The Things You Find On The Internet
Range from the most depressingly familiar attitudes towards the basest things in the world to the most sincere and heartfelt expressions of human beings.
An example of the basest things: (don’t click if you’re under 18)
Now, there are things about the site I don’t think so bad and there are things I do think so bad. I don’t think it’s so bad to discuss sex in very explicit terms, though I tend to think people who do this too much are both consumed by a single part of life (I view them with the exact attitude I view horribly obese people) and overly consciously examining a part of life best left to personal experimentation. I know other people will say, “but, you would never discover as much if you don’t talk about it with other people,” and that’s certainly true. I think, though, what you discover is not so important as the process of discovery in this subject. Sex is not math: we don’t need to build an ever-increasing repertoire of concepts most will never employ. The sexual theory of semi-groups doesn’t need to be discovered.
Then again, maybe I am just too happy with too little in this respect. (Cleary not in others.)
In contrast, the nonchalant tone with which brothels are analyzed is a little disturbing to me. It’s the perfect example of the theme of a conversation I had with my friend Johannes the other night: the threshold to any behavior goes down with repeated performance. This part of the brain’s fundamental mechanisms towards the feeling of comfort are completely amoral and hence completely admissible to use by, let’s say, questionable parts of the human character.
Now, as an example of the sincerest things:
I actually love the title more the more that I think about it: at present I’m thinking of it as an ellipsis of “so there is something I need to say to you,” and the ten thousand variations on those words that begin every painful conversation one has in English. The words, isolated and stark are almost as strong as “Dear John” to me. (Sidenote: those of you who don’t speak English as your first language possibly don’t know that the phrase “Dear John” is, in America at least, the classic beginning of a breakup letter and, more classically, the beginning words of a letter from a woman looking for divorce. There’s a good article on the etymology here: Dear John Origins. Thank you for your attention to this subtlety that does, in fact, affect my reading of letters written to me, John Myles White. We now return you to your regularly scheduled set of observations.)
What interests me so much about So There is that it seems so utterly sincere. Many people profess that they have their hearts on their sleeves, but few, few people actually give out their hearts’ contents without reservation — and fewer still to the entire world. Yet every letter I have ever read on So There has been utterly sincere — an paradigm of that sincerity from grief that brings out arrogance, paranoia, self-consciousness and so on. Nearly every one of these letters touches me with its sadness, even if I consciously believe that the couple described was doomed from the beginning and even if the letter itself removes my ability to imagine loving the writer. Though one does not love, but one has sympathy and shared feeling of humanity.

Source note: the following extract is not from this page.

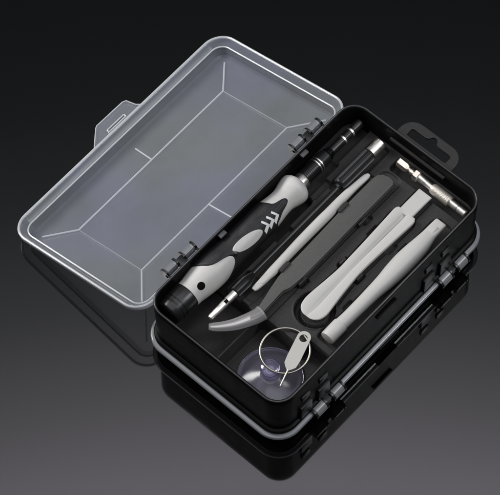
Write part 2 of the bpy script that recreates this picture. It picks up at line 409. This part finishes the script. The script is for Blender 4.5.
# hinge barrels
def barrel(yc, cx_, cz_, m, side):
    bm = bmesh.new()
    r = 3.1 if side < 0 else 3.8; h = 3.9
    lathe_y(bm, cx_, cz_, [(yc - h, r - .5), (yc - h + .5, r), (yc + h - .5, r), (yc + h, r - .5)], 24)
    hb = link('hinge_barrel', bm, m, case)
    bm = bmesh.new()
    for s in (-1, 1):
        lathe_y(bm, cx_, cz_, [(yc + s * (h + .05), r + .15), (yc + s * (h + 1.2), r + .15)], 20)
    box(bm, cx_ if side > 0 else cx_ - 0.5, yc - 3.2, cz_ - 3.4, cx_ + 0.5 if side > 0 else cx_, yc + 3.2, cz_ - 2.3)
    # arm running back to the wall
    wx = 0.4 if side < 0 else W - 0.4
    a, b = sorted((wx, cx_ - side * 1.0))
    for s in (-1, 1): box(bm, a, yc + s * (h + .6) - .6, cz_ - 1.5, b, yc + s * (h + .6) + .6, cz_ + 1.2, 0.2)
    link('hinge_knuckle', bm, M['dark'], hb)
for yc in (36.9, 145.2):
    bm = bmesh.new(); box(bm, 99.4, yc - 3.1, 10.6, 104.4, yc + 3.1, 14.9, .6); box(bm, 99.4, yc - 12.6, 12.4, 101.6, yc + 12.6, 16.2, .5)
    link('hinge_mount', bm, M['dark'], case)
for yc in (36.2, 143.6):
    bm = bmesh.new(); box(bm, -8.6, yc - 2.4, 41.5, 0.4, yc + 2.4, 44.6, .5); link('hinge_mount', bm, M['dark'], case)
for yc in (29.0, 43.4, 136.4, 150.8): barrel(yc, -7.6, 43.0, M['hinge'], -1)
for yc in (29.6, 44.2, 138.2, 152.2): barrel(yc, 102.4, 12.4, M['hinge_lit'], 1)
# mating studs and catch ridge on the outer wall
for yc in (21.2, 35.9, 126.4, 140.6):
    bm = bmesh.new(); box(bm, 99.4, yc - 3.3, 36.0, 100.9, yc + 3.3, 41.5, .6); box(bm, 99.2, yc - 4.6, 17.2, 101.4, yc + 4.6, 30, .6)
    link('hinge_stud', bm, M['dark'], case)
bm = bmesh.new(); box(bm, 99.7, 80.5, 44.6, 101.5, 97.0, 46.2, 0.4); link('latch_catch', bm, M['black'], case)
bm = bmesh.new(); box(bm, 99.6, 80.5, 9.5, 104.0, 97.0, 11.3, 0.4); link('latch_tab', bm, M['black'], case)
# little grey tongues on the inside of the hinge wall
for yc in (61.0, 130.5):
    bm = bmesh.new(); box(bm, 0.6, yc - 2.6, 50.6, 4.6, yc + 2.6, 52.4, 0.5); link('snap_tongue', bm, M['tongue'], case)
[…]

And there is also something tragic about So There that fascinates me: the tragedy that these words of such utter truth will probably never be heard by their interlocutors. (I can’t think of a better word at present, though I would love one with less Latinate formality.) Having in my life had the occasion to read things written about me after I had left a lover, I can say that few things affect a sensitive person so deeply. When the words were never meant to be heard by you, their meaning is so much stronger.
And, if that were not enough, the wonderful quotations present at the bottom of each page win me over time and again.
If I were an alien trying to provide the best summary of humanity, I would probably make a copy of Google’s cache and leave it at that.